Segundo o ministério federal de Trabalho e Assuntos Sociais, se prevê na Alemanha uma escassez de seis milhões de trabalhadores, até 2025.
Em resposta à atual crise econômica, o cartão azul da União Europeia, uma permissão de trabalho, entrou em vigor em agosto, como também o portal "Bem-vindo à Alemanha", um projeto de profissionais qualificados que "relaciona toda informação importante sobre como fazer uma carreira e viver na Alemanha", afirmou.
O setor público também deve atender com urgência o problema da diversidade.

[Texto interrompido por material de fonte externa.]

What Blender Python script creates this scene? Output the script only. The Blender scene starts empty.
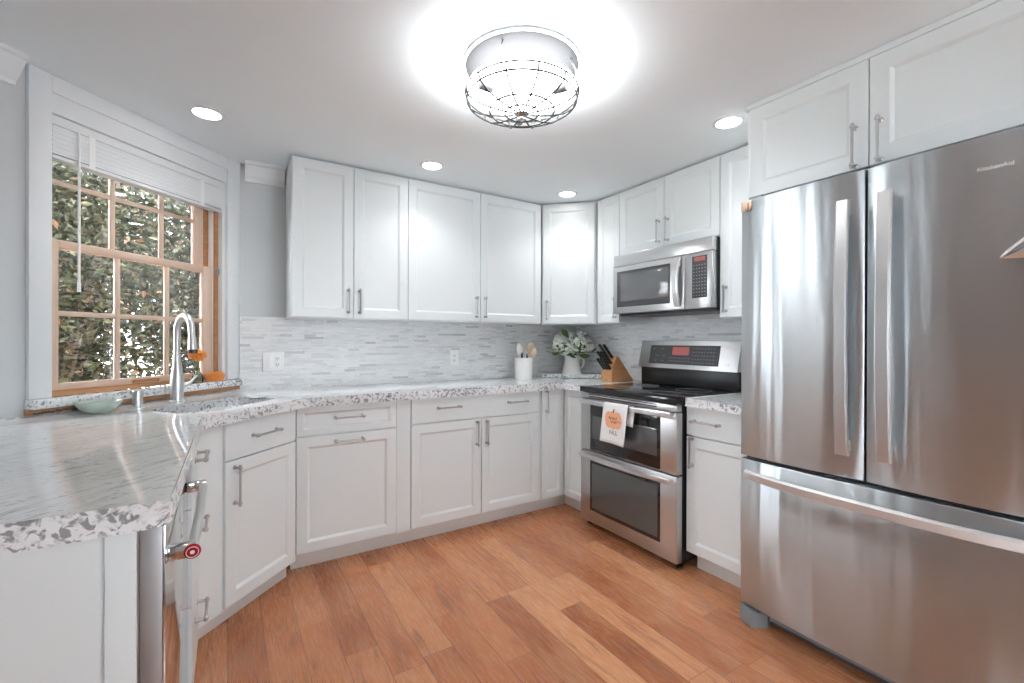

A Alemanha tem apenas 13% de funcionários pertencentes a alguma minoria, bem atrasada em relação à França e Grã-Bretanha, com 20%, segundo a Organização para a Cooperação e o Desenvolvimento Econômicos (OCDE).
"A polícia ainda não tem uma estratégia em matéria de diversidade, o enfoque dominante é a assimilação, a consciência da diferença não faz parte da mentalidade e é meu objetivo mudar isso", declarou à IPS a subcomissária da polícia, Margarete Koppers.

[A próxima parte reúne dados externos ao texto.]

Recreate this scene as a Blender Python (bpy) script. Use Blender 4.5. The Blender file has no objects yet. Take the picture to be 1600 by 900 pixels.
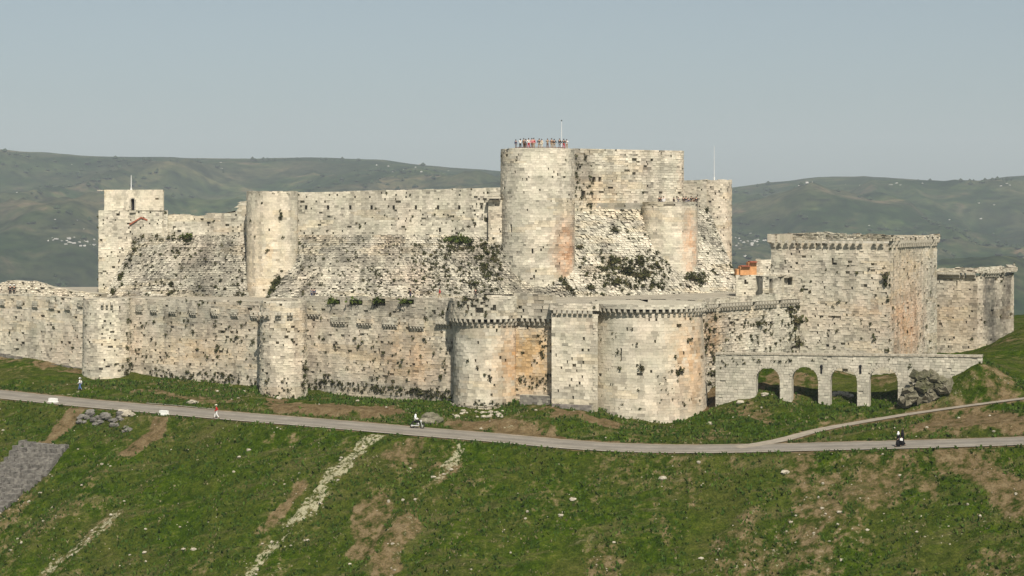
import bpy, bmesh, math, random
import numpy as np
from mathutils import Vector, Matrix
random.seed(7); rng = np.random.default_rng(7)
C = bpy.context.scene.collection
SC = bpy.context.scene

# ---------------------------------------------------------------- camera, light, exposure
F = 2700.0; HY = 340.0                 # focal length and horizon row, in the pixels of the 1600 px wide photograph
cd = bpy.data.cameras.new('camera'); cam = bpy.data.objects.new('camera', cd); C.objects.link(cam)
cd.sensor_width = 36; cd.lens = 36*F/1600; cd.shift_y = -(450-HY)/1600; cd.clip_start = 1; cd.clip_end = 30000
cam.location = (0, 0, 0); cam.rotation_euler = (math.pi/2, 0, 0); SC.camera = cam
SUN_EL = math.radians(48); SUN_AZ = math.radians(14)
sdir = Vector((math.sin(SUN_AZ)*math.cos(SUN_EL), -math.cos(SUN_AZ)*math.cos(SUN_EL), math.sin(SUN_EL)))
w = bpy.data.worlds.new('World'); SC.world = w; w.use_nodes = True
nt = w.node_tree; nt.nodes.clear()
sky = nt.nodes.new('ShaderNodeTexSky'); sky.sky_type = 'NISHITA'; sky.sun_disc = False
sky.sun_elevation = SUN_EL; sky.sun_rotation = math.atan2(sdir.x, sdir.y); sky.air_density = 1.0; sky.dust_density = 1.0; sky.ozone_density = 1.5
hs = nt.nodes.new('ShaderNodeHueSaturation'); hs.inputs['Saturation'].default_value = 0.54; hs.inputs['Value'].default_value = 1.0
mt = nt.nodes.new('ShaderNodeMix'); mt.data_type = 'RGBA'; mt.blend_type = 'MULTIPLY'; mt.inputs[0].default_value = 1; mt.inputs[7].default_value = (0.80, 0.89, 0.90, 1)
bgn = nt.nodes.new('ShaderNodeBackground'); bgn.inputs[1].default_value = 0.063
wo = nt.nodes.new('ShaderNodeOutputWorld')
nt.links.new(sky.outputs[0], hs.inputs['Color']); nt.links.new(hs.outputs[0], mt.inputs[6])
nt.links.new(mt.outputs[2], bgn.inputs[0]); nt.links.new(bgn.outputs[0], wo.inputs[0])
sl = bpy.data.lights.new('sun', 'SUN'); so = bpy.data.objects.new('sun', sl); C.objects.link(so)
sl.energy = 4.7; sl.angle = math.radians(0.5); sl.color = (1.0, 0.93, 0.82); so.rotation_euler = sdir.to_track_quat('Z', 'Y').to_euler()
so.location = (80, -60, 120)
SC.view_settings.view_transform = 'Standard'; SC.view_settings.look = 'None'; SC.view_settings.exposure = 0.45; SC.view_settings.gamma = 1
SC.cycles.max_bounces = 4; SC.cycles.diffuse_bounces = 2; SC.cycles.glossy_bounces = 1; SC.cycles.volume_bounces = 0
SC.cycles.use_denoising = True

# ---------------------------------------------------------------- helpers
def P(px, py, D): return np.array([(px-800)/F*D, D, (HY-py)/F*D])
def XY(px, D): return ((px-800)/F*D, D)
def Zof(py, D): return (HY-py)/F*D

def _h(ix, iy, s):
    n = (ix.astype(np.int64)*374761393 + iy.astype(np.int64)*668265263 + s*1442695041) & 0xffffffff
    n = ((n ^ (n >> 13))*1274126177) & 0xffffffff
    return ((n ^ (n >> 16)) & 0xffff)/65535.0
def vnoise(x, y, s=0):
    x = np.asarray(x, float); y = np.asarray(y, float)
    ix = np.floor(x); iy = np.floor(y); fx = x-ix; fy = y-iy
    fx = fx*fx*(3-2*fx); fy = fy*fy*(3-2*fy)
    a = _h(ix, iy, s); b = _h(ix+1, iy, s); c = _h(ix, iy+1, s); d = _h(ix+1, iy+1, s)
    return (a*(1-fx)+b*fx)*(1-fy)+(c*(1-fx)+d*fx)*fy
def fbm(x, y, s=0, o=4):
    r = 0; a = .5; t = 0
    for k in range(o):
        r = r+a*vnoise(np.asarray(x)*2**k+k*17.3, np.asarray(y)*2**k-k*9.1, s+k); t += a; a *= .5
    return r/t
def sstep(a, b, x):
    t = np.clip((x-a)/(b-a), 0, 1); return t*t*(3-2*t)

def mat(name):
    m = bpy.data.materials.new(name); m.use_nodes = True
    n = m.node_tree; b = n.nodes['Principled BSDF']; b.inputs['Roughness'].default_value = .92
    b.inputs['Specular IOR Level'].default_value = .15
    return m, n, b
def ramp(n, stops, inp):
    r = n.nodes.new('ShaderNodeValToRGB'); e = r.color_ramp.elements
    while len(e) < len(stops): e.new(.5)
    for i, (p, c) in enumerate(stops): e[i].position = p; e[i].color = (*c, 1) if len(c) == 3 else c
    n.links.new(inp, r.inputs[0]); return r.outputs[0]
def noise(n, scale, detail=5, rough=.6, vec=None, dist=0):
    t = n.nodes.new('ShaderNodeTexNoise'); t.inputs['Scale'].default_value = scale; t.inputs['Detail'].default_value = detail
    t.inputs['Roughness'].default_value = rough; t.inputs['Distortion'].default_value = dist
    if vec is None:
        g = n.nodes.new('ShaderNodeNewGeometry'); vec = g.outputs['Position']
    n.links.new(vec, t.inputs['Vector']); return t.outputs['Fac']
def mix(n, f, a, b, mode='MIX'):
    m = n.nodes.new('ShaderNodeMix'); m.data_type = 'RGBA'; m.blend_type = mode
    for k, v in ((0, f), (6, a), (7, b)):
        if isinstance(v, (int, float)): m.inputs[k].default_value = v
        elif isinstance(v, tuple): m.inputs[k].default_value = (*v, 1)
        else: n.links.new(v, m.inputs[k])
    return m.outputs[2]
def mathn(n, op, a, b):
    m = n.nodes.new('ShaderNodeMath'); m.operation = op; m.use_clamp = False
    for k, v in ((0, a), (1, b)):
        if isinstance(v, (int, float)): m.inputs[k].default_value = v
        else: n.links.new(v, m.inputs[k])
    return m.outputs[0]
def bump(n, b, h, strength, dist):
    u = n.nodes.new('ShaderNodeBump'); u.inputs['Strength'].default_value = strength; u.inputs['Distance'].default_value = dist
    n.links.new(h, u.inputs['Height']); n.links.new(u.outputs[0], b.inputs['Normal'])
def simple(name, col, rough=.85, var=.25, scale=6):
    m, n, b = mat(name); f = noise(n, scale)
    lo = tuple(c*(1-var) for c in col); hi = tuple(min(1, c*(1+var)) for c in col)
    n.links.new(ramp(n, [(.3, lo), (.7, hi)], f), b.inputs['Base Color']); b.inputs['Roughness'].default_value = rough
    return m

def mesh_obj(name, V, Fc, m, parent=None, cols=None, smooth=False):
    V = np.asarray(V, np.float32).reshape(-1, 3)
    me = bpy.data.meshes.new(name)
    if isinstance(Fc, np.ndarray) and Fc.ndim == 2:
        k = Fc.shape[1]; nf = len(Fc)
        me.vertices.add(len(V)); me.vertices.foreach_set('co', V.ravel())
        me.loops.add(nf*k); me.loops.foreach_set('vertex_index', Fc.astype(np.int32).ravel())
        me.polygons.add(nf); me.polygons.foreach_set('loop_start', np.arange(0, nf*k, k, dtype=np.int32))
        me.update(calc_edges=True); me.validate()
    else:
        me.from_pydata([tuple(map(float, v)) for v in V], [], [tuple(map(int, f)) for f in Fc]); me.update()
    if cols is not None:                     # one colour per vertex
        a = me.color_attributes.new('Col', 'FLOAT_COLOR', 'POINT')
        c4 = np.ones((len(V), 4), np.float32); c4[:, :3] = cols; a.data.foreach_set('color', c4.ravel())
    me.polygons.foreach_set('use_smooth', np.full(len(me.polygons), bool(smooth)))
    o = bpy.data.objects.new(name, me); C.objects.link(o)
    if m: me.materials.append(m)
    if parent: o.parent = parent; o.matrix_parent_inverse = parent.matrix_basis.inverted()
    return o
def tag(o, label=None, cat=None, group=None, kind=None):
    for k, v in (('label', label), ('category', cat), ('group', group), ('kind', kind)):
        if v: o[k] = v
    return o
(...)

Sua declaração coincide com um momento em que toda a força está sendo observada por não prender os responsáveis pelos nove assassinatos de comerciantes de origem estrangeira, ocorridos entre setembro de 2000 e agosto de 2006.
Especialistas afirmam que isto equivale a aceitar o profundo racismo estrutural, e que há tempos falta na Alemanha um reconhecimento formal, como o relatório McPherson, de 1994, na Grã-Bretanha.

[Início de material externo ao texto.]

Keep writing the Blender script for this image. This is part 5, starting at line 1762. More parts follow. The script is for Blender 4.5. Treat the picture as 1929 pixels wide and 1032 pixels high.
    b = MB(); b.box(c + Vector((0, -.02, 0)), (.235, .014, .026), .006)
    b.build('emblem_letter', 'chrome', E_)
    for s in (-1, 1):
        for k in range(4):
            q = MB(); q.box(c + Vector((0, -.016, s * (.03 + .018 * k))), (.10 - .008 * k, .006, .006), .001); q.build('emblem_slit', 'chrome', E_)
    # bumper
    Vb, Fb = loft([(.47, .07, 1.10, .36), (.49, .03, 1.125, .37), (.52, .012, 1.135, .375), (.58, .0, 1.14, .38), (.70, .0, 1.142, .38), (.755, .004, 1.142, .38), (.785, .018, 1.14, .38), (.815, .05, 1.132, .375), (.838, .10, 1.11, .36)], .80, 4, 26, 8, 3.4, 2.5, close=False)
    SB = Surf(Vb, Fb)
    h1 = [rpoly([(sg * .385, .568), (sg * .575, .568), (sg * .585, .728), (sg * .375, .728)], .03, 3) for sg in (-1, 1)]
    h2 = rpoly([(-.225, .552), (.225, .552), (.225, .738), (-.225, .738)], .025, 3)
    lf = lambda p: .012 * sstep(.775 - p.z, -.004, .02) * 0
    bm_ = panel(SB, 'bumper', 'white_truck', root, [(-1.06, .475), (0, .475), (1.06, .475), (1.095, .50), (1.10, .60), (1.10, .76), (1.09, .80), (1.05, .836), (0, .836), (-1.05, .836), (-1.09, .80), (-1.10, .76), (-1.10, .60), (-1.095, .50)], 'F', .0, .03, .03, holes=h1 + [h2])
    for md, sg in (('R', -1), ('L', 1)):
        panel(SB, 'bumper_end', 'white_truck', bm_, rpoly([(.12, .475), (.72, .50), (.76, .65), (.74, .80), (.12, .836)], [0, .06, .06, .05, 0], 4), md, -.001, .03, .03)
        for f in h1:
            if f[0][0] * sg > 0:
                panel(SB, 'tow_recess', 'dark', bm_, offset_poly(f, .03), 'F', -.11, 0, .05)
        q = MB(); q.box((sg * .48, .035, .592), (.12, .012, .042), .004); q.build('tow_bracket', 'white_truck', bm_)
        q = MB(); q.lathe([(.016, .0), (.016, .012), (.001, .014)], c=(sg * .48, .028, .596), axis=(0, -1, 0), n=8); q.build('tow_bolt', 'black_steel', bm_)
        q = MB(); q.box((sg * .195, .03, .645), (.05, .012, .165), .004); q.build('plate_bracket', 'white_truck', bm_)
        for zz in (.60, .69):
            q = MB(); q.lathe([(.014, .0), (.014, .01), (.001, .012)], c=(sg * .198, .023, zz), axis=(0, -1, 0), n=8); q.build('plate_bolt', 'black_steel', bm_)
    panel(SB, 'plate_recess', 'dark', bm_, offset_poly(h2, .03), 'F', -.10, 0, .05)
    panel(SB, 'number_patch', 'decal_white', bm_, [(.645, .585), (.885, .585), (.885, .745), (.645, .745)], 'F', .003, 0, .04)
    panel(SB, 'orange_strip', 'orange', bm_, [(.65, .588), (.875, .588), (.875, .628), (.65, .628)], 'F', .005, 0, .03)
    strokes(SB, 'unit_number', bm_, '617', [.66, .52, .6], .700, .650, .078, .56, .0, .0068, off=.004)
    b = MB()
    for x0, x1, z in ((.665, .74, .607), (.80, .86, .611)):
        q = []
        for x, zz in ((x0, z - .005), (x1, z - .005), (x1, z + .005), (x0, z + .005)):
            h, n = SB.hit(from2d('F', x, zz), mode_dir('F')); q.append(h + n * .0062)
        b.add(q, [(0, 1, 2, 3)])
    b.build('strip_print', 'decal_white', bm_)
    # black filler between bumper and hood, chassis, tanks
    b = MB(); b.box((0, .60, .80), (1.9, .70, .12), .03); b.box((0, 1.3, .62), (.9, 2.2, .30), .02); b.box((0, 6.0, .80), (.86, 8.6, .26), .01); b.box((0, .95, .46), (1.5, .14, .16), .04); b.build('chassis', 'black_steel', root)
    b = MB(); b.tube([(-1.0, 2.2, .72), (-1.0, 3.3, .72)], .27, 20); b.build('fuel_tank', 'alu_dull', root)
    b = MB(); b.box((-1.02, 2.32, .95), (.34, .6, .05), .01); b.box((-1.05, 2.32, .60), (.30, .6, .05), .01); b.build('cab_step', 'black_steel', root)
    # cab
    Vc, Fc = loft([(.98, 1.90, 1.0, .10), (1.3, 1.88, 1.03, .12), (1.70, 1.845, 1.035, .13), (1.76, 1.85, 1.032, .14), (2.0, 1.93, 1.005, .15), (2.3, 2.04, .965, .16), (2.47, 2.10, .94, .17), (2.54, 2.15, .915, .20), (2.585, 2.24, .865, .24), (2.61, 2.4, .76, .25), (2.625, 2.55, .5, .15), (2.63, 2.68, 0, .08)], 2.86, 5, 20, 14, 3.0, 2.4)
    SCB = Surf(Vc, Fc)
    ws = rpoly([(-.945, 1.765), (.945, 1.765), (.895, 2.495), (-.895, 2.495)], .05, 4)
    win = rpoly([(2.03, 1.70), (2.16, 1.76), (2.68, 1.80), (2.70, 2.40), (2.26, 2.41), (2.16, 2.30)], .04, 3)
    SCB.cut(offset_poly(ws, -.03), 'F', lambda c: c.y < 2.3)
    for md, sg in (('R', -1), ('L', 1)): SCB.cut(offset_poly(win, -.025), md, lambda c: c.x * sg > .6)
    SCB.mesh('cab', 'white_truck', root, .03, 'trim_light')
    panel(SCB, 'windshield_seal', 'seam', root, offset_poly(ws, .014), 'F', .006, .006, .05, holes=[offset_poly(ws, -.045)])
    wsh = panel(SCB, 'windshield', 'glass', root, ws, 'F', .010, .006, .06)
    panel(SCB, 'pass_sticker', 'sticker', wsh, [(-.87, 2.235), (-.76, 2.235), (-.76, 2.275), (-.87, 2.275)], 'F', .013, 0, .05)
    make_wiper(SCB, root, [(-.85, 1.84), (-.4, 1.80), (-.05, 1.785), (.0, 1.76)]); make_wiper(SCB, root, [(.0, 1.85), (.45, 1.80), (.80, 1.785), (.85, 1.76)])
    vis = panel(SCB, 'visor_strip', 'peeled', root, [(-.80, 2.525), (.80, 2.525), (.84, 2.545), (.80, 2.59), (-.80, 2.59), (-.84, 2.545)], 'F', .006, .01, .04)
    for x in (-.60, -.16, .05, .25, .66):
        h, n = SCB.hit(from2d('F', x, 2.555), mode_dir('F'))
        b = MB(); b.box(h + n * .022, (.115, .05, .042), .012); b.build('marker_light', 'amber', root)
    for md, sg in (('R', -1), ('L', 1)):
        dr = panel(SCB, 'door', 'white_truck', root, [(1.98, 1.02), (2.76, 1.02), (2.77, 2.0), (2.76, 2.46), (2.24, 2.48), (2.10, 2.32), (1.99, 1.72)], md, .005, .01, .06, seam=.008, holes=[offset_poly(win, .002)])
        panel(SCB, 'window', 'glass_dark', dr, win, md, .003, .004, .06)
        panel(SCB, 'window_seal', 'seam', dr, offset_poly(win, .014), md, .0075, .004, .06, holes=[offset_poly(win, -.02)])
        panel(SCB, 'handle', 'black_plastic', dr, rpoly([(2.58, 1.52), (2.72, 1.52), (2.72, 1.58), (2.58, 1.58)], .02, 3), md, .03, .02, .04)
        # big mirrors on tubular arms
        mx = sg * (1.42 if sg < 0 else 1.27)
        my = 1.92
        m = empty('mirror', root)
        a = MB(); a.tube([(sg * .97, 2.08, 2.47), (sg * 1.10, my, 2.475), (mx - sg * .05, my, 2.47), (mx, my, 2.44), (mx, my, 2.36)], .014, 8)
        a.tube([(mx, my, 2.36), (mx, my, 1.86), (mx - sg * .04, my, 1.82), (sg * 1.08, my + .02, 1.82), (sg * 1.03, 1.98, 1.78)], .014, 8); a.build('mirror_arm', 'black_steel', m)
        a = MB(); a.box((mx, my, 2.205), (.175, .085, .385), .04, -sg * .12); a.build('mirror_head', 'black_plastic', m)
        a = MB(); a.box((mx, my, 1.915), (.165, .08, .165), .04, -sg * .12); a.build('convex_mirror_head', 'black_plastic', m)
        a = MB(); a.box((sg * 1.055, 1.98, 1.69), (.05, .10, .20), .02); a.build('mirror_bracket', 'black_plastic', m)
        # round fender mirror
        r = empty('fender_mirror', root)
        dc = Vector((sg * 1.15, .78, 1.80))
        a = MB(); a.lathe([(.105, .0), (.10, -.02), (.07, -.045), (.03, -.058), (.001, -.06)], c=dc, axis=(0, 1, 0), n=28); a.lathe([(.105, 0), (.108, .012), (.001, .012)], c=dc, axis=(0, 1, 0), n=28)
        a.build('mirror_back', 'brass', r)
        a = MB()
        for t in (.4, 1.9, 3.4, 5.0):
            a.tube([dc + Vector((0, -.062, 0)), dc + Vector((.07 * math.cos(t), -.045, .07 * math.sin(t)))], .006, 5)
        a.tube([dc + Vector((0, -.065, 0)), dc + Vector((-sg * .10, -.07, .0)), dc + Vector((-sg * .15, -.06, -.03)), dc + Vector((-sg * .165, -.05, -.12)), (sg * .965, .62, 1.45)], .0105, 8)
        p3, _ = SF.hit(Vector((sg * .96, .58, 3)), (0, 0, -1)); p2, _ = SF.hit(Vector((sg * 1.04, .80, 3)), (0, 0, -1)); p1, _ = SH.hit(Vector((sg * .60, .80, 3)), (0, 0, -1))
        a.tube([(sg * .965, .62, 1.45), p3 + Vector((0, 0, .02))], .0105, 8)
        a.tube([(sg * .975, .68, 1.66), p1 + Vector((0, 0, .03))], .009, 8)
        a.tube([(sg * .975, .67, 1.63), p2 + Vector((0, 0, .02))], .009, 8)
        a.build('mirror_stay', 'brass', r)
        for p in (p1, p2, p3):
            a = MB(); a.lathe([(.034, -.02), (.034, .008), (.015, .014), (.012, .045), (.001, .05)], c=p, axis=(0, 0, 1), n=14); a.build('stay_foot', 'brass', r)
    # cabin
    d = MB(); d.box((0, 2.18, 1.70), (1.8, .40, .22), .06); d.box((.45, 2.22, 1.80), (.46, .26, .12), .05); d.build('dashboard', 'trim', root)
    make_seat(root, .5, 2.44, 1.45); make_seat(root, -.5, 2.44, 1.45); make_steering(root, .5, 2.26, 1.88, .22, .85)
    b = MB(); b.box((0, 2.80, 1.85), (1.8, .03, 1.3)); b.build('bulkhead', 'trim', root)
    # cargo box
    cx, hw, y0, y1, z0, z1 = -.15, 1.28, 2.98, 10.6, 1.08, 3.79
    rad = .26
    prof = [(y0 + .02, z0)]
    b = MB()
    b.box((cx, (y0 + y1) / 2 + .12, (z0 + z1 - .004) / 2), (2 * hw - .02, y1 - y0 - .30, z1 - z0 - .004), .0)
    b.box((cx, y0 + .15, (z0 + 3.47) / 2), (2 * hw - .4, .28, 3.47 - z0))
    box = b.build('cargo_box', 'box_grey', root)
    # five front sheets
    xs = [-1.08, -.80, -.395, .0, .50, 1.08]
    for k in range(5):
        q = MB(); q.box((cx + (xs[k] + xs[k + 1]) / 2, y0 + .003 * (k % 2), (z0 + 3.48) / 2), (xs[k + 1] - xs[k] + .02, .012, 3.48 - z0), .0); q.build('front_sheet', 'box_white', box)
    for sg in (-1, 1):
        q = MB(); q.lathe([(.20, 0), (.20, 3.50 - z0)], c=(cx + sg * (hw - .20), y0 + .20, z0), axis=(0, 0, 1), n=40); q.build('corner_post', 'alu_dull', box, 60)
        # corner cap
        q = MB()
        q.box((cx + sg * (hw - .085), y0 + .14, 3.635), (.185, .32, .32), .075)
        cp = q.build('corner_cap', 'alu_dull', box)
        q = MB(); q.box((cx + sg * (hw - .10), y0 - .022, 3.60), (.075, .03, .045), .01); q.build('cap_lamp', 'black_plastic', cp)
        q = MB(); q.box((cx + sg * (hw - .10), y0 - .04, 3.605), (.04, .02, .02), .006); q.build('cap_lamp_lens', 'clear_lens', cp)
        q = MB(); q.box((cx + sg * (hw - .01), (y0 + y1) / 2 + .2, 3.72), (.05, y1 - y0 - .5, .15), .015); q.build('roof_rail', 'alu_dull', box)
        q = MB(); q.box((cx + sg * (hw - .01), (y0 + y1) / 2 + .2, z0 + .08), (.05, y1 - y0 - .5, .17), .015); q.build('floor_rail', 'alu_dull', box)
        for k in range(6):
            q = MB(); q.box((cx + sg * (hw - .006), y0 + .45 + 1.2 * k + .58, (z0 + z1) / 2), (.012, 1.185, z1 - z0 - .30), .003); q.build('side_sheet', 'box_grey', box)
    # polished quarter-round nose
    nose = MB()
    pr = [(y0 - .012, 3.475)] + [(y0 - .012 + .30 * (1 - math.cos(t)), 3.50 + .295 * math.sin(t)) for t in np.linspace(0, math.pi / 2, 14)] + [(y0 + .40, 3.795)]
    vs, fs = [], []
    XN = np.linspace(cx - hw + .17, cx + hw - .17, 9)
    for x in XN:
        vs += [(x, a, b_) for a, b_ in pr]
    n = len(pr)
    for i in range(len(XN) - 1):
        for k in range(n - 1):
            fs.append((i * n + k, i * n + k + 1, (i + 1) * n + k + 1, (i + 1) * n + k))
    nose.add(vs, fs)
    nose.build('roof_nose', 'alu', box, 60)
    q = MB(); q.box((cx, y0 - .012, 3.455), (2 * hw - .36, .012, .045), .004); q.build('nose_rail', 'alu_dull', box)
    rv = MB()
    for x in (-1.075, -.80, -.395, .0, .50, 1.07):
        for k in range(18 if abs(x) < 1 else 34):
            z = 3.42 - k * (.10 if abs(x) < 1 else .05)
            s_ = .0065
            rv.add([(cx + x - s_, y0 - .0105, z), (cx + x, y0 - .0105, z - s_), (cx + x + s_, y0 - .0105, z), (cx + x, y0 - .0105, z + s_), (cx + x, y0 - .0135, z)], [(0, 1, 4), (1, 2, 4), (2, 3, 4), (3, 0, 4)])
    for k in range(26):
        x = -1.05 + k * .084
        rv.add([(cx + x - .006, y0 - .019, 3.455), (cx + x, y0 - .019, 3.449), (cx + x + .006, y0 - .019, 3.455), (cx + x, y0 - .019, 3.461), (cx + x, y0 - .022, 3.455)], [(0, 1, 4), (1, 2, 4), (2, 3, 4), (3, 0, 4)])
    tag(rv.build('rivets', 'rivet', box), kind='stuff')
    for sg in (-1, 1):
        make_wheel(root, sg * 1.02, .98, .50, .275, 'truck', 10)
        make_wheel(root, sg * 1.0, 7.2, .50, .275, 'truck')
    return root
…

O professor da Universidade de Tübingen, Kien Nghi Ha, que chegou ao país em 1979, lembra em seu estudo sobre as relações entre a Ásia e a Alemanha um doloroso episódio que marcou sua infância: um ataque, em agosto de 1980, contra um abrigo de solicitantes de asilo em Hamburgo que deixou dois vietnamitas, de 18 e 22 anos, mortos.
Não foi feita nenhuma investigação nem entrou para as estatísticas. Os assassinatos nem mesmo foram registrados na categoria de crimes políticos.
Reconhecer tais crimes é um passo crucial para conseguir uma Alemanha mais diversa e inclusiva.